Of course, in order to build at all, we seek to control the future use and life for the things we build. However, life does not always go according to plan. Smith, in her Other Landscapes series, draws our attention to the neglected edges, corners and resultant, awkward spaces that surround us. In these square drawings, drawings which make deliberate reference to the tradition of Western landscape painting, Dorothy Smith close-notices the unplanned or the seemingly erratic and spontaneous occupation over time of otherwise formally planned and constructed spaces as people pitch their tents, drop concrete barriers or add another piece of visually chaotic signage, perhaps intended to restore order.

A front garden (Other Landscapes – Stone Circle) is drawn close up, reminding us that nature too is an active, purposeful participant in our built world. People and plants appropriate space and not always appropriately. In each drawing, the observed tension between planned intent and unpredictable outcome is beautifully expressed somehow in each hatched and busy pencil line, worked over and under and through.

In Land Marks, by taking her time and having the wit to notice, Dorothy Smith decidedly draws for us an arrestingly radical yet utterly vital reading of the world we inhabit. By isolating constructed fragments that may or may not yet be part of some greater composite and by respecting the spaces that emerge from an often accidental gathering of peculiar companions, Smith invites us first to consider but then to accept that the built world is something that we, as humans, do indeed construct and alter but that this built world, in turn, has a profound effect on us as we occupy it.  A widely acceptable truism, within architectural discourse it nevertheless remains rather unclearly demonstrated that the social and spatial lives of people and buildings are inextricably connected.
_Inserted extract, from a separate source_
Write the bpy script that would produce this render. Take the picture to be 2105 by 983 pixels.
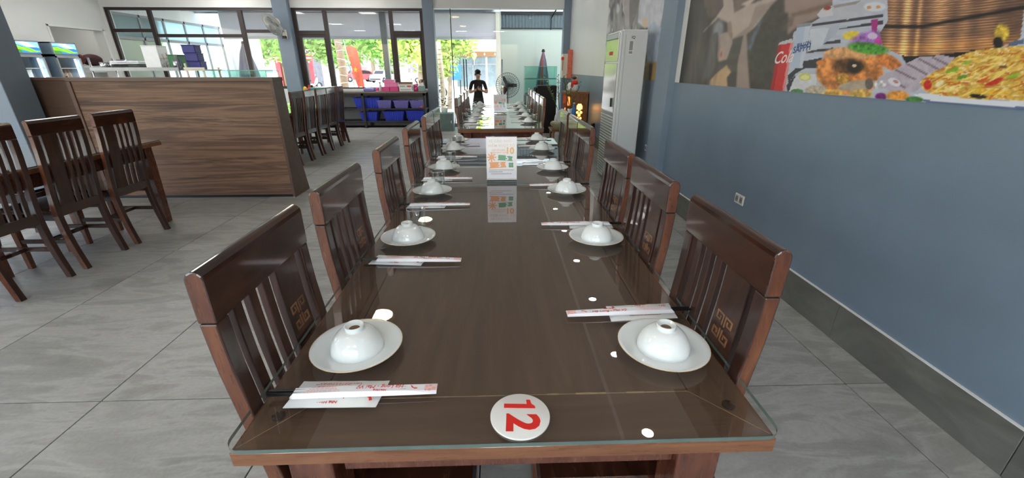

In Land Marks, in the end, one is left curious as to why, how and, critically, who has made the things drawn, where does each thing fit in to our wider social and spatial stories and to when does each thing belong. As these are much the same questions that preoccupy humans, Smith has, in this work, optimistically offered a common ground, a space between in which the interconnectedness of people and built-place can be more substantially, productively and ambitiously discussed. It is a space we should enthusiastically occupy.

Emmett Scanlon is an architect focused on the social purpose of architecture. His practice is focused on finding new ways to describe the relationship between people and their built environment through building and spatial design, drawing, research, writing, education and exhibition curation. He is co-ordinator of the MArch program at University College Dublin and Architecture Adviser to the Arts Council. In 2018 Emmett will complete the public art project Home on the Grange and participate in Engaging Places, a collaborative art and architecture project led by Create in association with Heart of Glass and in collaboration with Tate Exchange / Tate Liverpool.